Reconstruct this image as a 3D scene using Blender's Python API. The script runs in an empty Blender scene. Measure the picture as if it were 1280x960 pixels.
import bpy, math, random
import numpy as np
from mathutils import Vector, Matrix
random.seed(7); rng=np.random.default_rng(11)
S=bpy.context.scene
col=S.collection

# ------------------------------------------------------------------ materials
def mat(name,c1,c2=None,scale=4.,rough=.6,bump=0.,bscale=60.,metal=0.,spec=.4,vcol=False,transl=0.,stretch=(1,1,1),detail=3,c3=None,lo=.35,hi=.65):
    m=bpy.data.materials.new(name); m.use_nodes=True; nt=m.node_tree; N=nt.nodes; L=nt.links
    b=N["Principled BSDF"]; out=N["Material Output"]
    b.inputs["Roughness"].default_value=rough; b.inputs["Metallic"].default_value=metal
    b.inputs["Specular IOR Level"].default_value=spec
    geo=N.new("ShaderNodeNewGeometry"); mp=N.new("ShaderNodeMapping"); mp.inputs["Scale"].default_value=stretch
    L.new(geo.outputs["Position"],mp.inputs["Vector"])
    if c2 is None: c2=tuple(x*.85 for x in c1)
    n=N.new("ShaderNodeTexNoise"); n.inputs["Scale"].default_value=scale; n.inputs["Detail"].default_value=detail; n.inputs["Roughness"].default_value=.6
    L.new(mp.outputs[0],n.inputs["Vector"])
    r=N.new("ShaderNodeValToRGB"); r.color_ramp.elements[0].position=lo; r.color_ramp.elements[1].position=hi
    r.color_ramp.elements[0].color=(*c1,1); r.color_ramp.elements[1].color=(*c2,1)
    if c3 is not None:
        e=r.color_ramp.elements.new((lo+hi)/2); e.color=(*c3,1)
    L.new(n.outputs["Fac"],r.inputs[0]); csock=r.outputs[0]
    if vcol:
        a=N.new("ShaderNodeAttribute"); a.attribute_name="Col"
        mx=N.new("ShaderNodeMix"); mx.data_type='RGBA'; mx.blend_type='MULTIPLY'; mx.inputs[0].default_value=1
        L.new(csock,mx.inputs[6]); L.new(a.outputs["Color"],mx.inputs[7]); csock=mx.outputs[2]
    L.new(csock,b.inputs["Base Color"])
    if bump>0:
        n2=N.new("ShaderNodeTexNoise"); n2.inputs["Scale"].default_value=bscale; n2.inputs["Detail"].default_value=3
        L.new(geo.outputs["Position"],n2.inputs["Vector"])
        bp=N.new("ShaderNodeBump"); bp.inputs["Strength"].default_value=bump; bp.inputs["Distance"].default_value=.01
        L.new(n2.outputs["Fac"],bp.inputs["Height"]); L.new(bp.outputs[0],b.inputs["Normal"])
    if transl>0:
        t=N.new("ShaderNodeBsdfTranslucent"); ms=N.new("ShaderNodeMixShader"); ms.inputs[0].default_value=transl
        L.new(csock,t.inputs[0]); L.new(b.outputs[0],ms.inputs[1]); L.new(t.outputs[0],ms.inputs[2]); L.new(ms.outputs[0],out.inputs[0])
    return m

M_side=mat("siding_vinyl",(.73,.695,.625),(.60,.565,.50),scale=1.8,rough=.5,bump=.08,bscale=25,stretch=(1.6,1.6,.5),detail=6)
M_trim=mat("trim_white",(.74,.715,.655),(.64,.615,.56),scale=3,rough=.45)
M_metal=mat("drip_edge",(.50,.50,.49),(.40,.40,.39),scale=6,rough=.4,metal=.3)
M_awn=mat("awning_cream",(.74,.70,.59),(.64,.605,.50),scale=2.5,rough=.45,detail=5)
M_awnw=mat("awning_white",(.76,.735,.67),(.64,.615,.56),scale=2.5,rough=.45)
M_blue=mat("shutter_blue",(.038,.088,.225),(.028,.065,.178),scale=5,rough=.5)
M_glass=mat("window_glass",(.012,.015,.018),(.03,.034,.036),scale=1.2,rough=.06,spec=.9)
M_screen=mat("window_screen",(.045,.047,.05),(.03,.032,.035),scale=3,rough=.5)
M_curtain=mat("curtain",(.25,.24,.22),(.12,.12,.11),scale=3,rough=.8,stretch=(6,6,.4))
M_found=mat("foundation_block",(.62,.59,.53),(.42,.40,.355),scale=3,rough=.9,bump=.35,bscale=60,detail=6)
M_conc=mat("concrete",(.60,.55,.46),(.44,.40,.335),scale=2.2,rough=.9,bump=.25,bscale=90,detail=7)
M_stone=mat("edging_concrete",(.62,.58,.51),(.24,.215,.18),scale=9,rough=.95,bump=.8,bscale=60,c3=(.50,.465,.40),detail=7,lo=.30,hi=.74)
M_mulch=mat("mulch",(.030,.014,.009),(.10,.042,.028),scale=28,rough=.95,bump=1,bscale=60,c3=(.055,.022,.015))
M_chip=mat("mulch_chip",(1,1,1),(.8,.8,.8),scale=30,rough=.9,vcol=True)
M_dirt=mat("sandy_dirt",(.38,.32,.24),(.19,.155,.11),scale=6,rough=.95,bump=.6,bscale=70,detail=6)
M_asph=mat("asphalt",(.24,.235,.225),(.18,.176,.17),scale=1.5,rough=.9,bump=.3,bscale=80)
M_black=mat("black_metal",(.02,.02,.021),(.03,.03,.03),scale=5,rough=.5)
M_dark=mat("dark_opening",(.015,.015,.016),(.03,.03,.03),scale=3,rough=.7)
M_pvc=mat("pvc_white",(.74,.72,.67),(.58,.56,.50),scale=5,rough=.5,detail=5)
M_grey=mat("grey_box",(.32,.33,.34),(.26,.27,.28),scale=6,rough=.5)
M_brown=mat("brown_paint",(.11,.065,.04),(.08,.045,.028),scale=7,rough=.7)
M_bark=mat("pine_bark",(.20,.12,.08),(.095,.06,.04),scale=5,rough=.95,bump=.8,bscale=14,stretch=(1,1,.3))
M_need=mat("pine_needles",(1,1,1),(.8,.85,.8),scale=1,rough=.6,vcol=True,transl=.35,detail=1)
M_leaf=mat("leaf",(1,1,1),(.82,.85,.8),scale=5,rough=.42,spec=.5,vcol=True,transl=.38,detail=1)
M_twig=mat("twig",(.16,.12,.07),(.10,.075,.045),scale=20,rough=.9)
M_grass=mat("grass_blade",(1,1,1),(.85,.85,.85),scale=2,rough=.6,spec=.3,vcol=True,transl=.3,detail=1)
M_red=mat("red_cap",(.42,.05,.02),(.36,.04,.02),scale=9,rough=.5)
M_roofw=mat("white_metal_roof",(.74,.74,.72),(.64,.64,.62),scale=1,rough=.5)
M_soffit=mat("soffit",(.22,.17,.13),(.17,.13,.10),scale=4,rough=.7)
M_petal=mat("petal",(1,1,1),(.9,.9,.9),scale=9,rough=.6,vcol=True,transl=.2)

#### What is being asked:
Return, please, the lines of the data from the first through the line containing "col=S.collection", both kept, exactly as they stand and nothing more.

#### Exercise output:
Reconstruct this image as a 3D scene using Blender's Python API. The script runs in an empty Blender scene. Measure the picture as if it were 1280x960 pixels.
import bpy, math, random
import numpy as np
from mathutils import Vector, Matrix
random.seed(7); rng=np.random.default_rng(11)
S=bpy.context.scene
col=S.collection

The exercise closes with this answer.